As Prince Waleed ibn Talal once told to the Wall Street Journal, “Nawaz Sharif, specifically, is very much Saudi Arabia’s man in Pakistan.” The Saudis last year injected $1.5 billion into Pakistan’s treasury, boosting its liquidity at moment when it is still strapped to an exacting IMF loan package. Sharif’s Pakistan Muslim League-Nawaz party is seen within Pakistan to favor Sunnis, and as having ties with sectarian groups. It has few Shia parliamentarians and few Shia voters. Pakistan’s army, however, has never had a sectarian reputation. It has included many Shia generals, although their numbers have thinned over the years. Some of the worst victims of the Pakistani Taliban’s savagery were Shia soldiers, who were murdered in captivity. Becoming an overtly Sunni army would compromise the Pakistan military’s proud claim of being a force of cohesion for the country, and risk alienating many Shia Pakistanis, at a time when there is a clamor for unity against the Taliban at home.
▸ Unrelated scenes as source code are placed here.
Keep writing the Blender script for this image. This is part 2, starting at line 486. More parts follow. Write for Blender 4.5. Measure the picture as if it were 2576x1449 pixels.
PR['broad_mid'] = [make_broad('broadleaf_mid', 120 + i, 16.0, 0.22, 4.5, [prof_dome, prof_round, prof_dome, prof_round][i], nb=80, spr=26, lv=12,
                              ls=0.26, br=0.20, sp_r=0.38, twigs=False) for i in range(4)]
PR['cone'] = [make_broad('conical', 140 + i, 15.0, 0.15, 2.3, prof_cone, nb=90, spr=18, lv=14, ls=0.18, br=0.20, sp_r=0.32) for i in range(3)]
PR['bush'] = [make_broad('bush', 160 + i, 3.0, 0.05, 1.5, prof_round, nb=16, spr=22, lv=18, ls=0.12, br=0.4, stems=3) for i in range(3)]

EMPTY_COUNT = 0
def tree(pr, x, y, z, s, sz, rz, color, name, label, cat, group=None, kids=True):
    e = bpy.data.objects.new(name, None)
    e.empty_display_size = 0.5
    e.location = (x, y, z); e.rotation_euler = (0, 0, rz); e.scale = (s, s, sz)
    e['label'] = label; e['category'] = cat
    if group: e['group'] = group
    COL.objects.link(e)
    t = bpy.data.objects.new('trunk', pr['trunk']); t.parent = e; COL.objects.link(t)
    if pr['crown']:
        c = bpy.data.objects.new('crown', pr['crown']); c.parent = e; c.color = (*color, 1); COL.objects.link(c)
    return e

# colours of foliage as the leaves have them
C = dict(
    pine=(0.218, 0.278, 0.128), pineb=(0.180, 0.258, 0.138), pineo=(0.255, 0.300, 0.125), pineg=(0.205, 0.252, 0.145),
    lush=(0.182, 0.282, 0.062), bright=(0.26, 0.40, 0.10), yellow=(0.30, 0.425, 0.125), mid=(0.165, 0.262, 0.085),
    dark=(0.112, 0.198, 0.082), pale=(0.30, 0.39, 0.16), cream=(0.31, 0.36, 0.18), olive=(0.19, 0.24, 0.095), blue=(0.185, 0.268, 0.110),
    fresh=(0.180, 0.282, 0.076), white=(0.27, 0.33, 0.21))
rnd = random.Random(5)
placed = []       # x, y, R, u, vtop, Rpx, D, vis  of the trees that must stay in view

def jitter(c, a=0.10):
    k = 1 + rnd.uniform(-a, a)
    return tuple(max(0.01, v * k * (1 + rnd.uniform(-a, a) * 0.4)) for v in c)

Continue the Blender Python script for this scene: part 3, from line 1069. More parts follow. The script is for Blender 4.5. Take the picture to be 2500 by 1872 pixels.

This may also be a bad time for Pakistan to pick a fight with Iran. In recent years, relations between the neighbors have veered between periods of economic cooperation and cross-border tensions, particularly over Sunni armed groups targeting the Iranian regime from Pakistani territory in Balochistan. But as it battles the Pakistani Taliban along the Afghan border, Islamabad is trying to facilitate a postwar settlement across the border by bringing to bear its considerable influence over the Afghan Taliban. Ashraf Ghani, the Afghan president, has developed closer relations with the Pakistani leadership than his predecessor, Hamid Karzai, had ever managed to achieve. But any eventual settlement in Afghanistan will inevitably involve Iran, whose influence in the country was such that even the U.S. sought Tehran’s cooperation during and after its 2001 invasion to topple the Taliban.

Being drawn into the Middle East’s sectarian battles, then, carries greater domestic and regional risk for Pakistan than it does for most of the Saudis’ other partners.